What did the perpetrators of the massacres of Palestinians praying
in Hebron's Cave of the Patriarchs and of Israeli passengers in
Afula and Hadera have in common? A readiness to die for their
cause? Undoubtedly.
But more than anything else they and those following this path
acted out of the conviction that God was on their side. Their
feelings of national righteousness were fired by strong and
profound religious belief.
In the following pages we publish excerpts from the (Jewish) Gush
Emunim and the (Islamic) Hamas Covenants. The texts reveal how each
side denies the other any right whatsoever to this promised and
disputed land - and all, of course, in the name of God.
In the roundtable on Fundamentalism and in other articles, a case
is made by religious writers for a different, more tolerant and
humanistic reading of the holy scriptures. What prospects of
prevailing have these liberal and more open-minded interpretations?

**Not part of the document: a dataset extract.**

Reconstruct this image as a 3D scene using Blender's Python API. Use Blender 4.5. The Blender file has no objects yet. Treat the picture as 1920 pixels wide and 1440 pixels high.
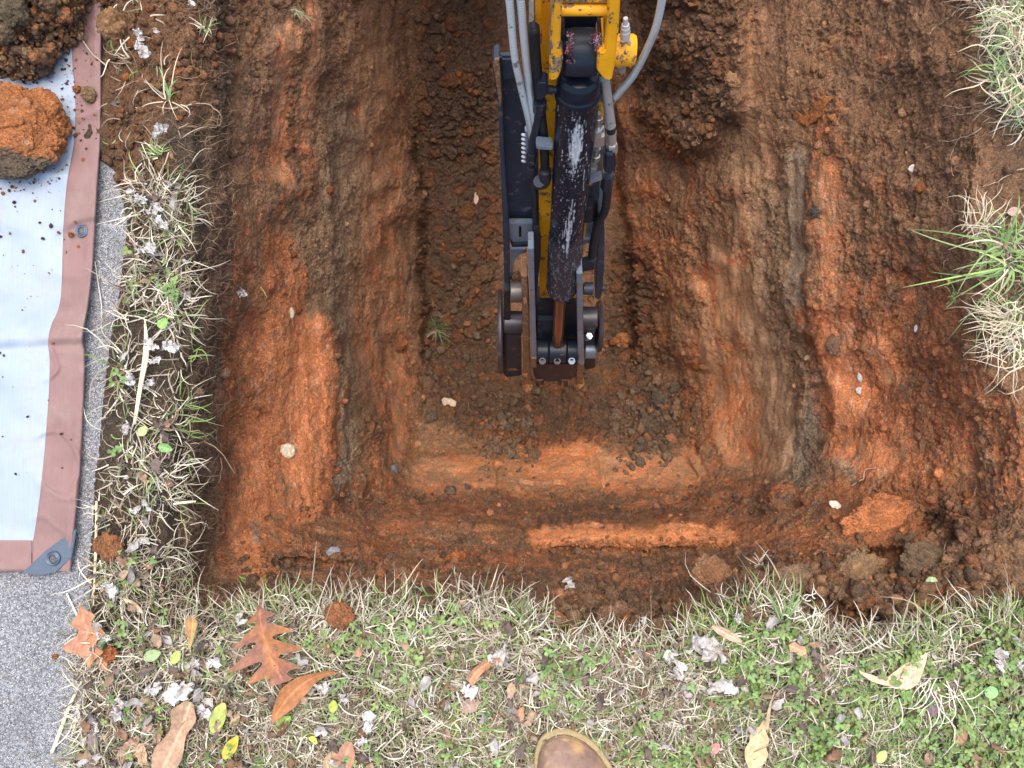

While it is hard to say, one development is nevertheless quite
probable: if the Israel-PLO negotiations continue to progress,
enabling a speedy withdrawal of Israel's military forces from
occupied Palestinian territory and the eventual emergence of a
Palestinian state alongside Israel - this may well weaken the
various types of national-religious extremism. Thus the influence
of those who invoke Bible or Koran to preach holy war against the
other Godforsaken enemy, would dwindle.
Meanwhile, unless and until such a development occurs, the blend of
uncompromising nationalism and burning religious faith will
continue to brew a volatile mixture that bodes ill for the peoples
of this region.
The Israeli government believes that in the wake of the murder by a
religious settler in Hebron of innocent Palestinians at worship in
the Cave of the Patriarchs, it can cope with its own
nationalist-religious extremists. These elements have been losing
ground recently in public opinion and the vociferous support for
the killer by some settlers and rightist Rabbis provoked widespread
indignation, further isolating the fanatics from the majority of
the people.
However, many Israelis, including people from the peace camp, are
concerned that moderate Palestinian leaders, for the most part
Muslims, refrain from coming out against Hamas extremism for fear
of being branded "anti-Islamic" (or even in an extreme case "of
sharing Rushdie's fate", as one Palestinian confided to this
writer). Many Israelis ask where are the Palestinian Muslim voices
parallel to those of Rabbis like Amital and Halbertal or the
outspoken religious philosopher Yeshayahu Leibowitz, not to speak
of the Israeli peace camp as a whole.
One can of course understand Arafat's desire to unite the entire
Palestinian people, or most of it, behind the new self-rule
agreements through proposing to include Hamas and other Islamic
representatives in the Palestinian authority first in Gaza and
Jericho and then in the rest of the West Bank. Nevertheless, should
such a worthy endeavor silence all discussion with uncompromising
ideological Islamic extremism? After all, Hamas and the Islamic
Jihad do not combat only Israeli occupation: their innocent victims
include Jews and Arabs in Israel itself, which is not surprising
since they reject Israel's very right to exist as a state (see
their Covenant on page 54).
Hopefully, mutual recognition by Palestinians and Israelis of the
national rights of both peoples may lead toward reconciliation
between Israel and the Arab world. While this of course requires
Israeli evacuation of the occupied Palestinian territories, it can
legitimately be asked whether this in itself is enough. A climate
of mutual tolerance must be fostered: this is bound to be extremely
difficult unless both Israelis and Palestinians will stand up
against religious fanaticism. For the avowed objective of these
fanatics is to use all conceivable means, including violence, in
order to sabotage peace and reconciliation between our two peoples.